Workers can repair many of these defects by cleaning the membrane thoroughly and using tape products recommended by the manufacturer. Workers using any adhesive product on an EPDM membrane should completely clean the area where the adhesion will occur. Dust and dirt reduce the ability of tape to adhere to the membrane, making it possible for the repair to peel up and allow water into the substrate or insulation.

It is also important to trim or cut the edges of the EPDM patch so the splice or patch is slightly rounded, thereby leaving no sharp edges to peel back and disbond.

Marcel :slight_smile: :slight_smile:

I’m in agreement with Dale and Marcel.
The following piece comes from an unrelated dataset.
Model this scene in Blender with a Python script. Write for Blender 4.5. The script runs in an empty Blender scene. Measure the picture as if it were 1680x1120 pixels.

I’d write it up, if for no other reason then for the fact that the sun will deteriorate the surface here faster. That ol’ Mis’sip’i sun is about as bad as the one in Arizona! Also, look carefully at the drainage associated with this particular area. If it retards drainage or causes pooling here, that is an issue.

Thats strange I would have thought a EPDM membrane would have UV stabilizers in the material to prevent membrane breakdown fwiw.

It is extremely resistant to the elements of outdoor exposure, (Sunlight/ UV exposure, Water / Moisture and the Temperature extremes associated with worldwide climates).

Simply note any inconsistencies (ripples) and move on. In my book…small ripples aren’t no big deal.

I agree with that statement also.

Marcel :slight_smile:

I agree with David Valley and Marcel Cyr that small ripples aren’t a big deal. I have been a Project Supt. in commercial and industrial construction for over twenty years and have used EPDM on many projects. As long as water flow is not restricted or has little restriction, it should not pose a problem as long as the seams and roof penetrations are properly sealed.


Welcome to iNACHI. You just dug this post up from last years threads.

You must be doing your research.

Big problem here in Philly that I have run across is they install rubber roofing and do not allow for it to relax. The rolls are not stored or transported properly and get flattened out. The contractors I have seen just glue it down with the ripples in it. You can tell what side of the roof the worked to and from by the spacing in the ripples as they rolled out the rubber.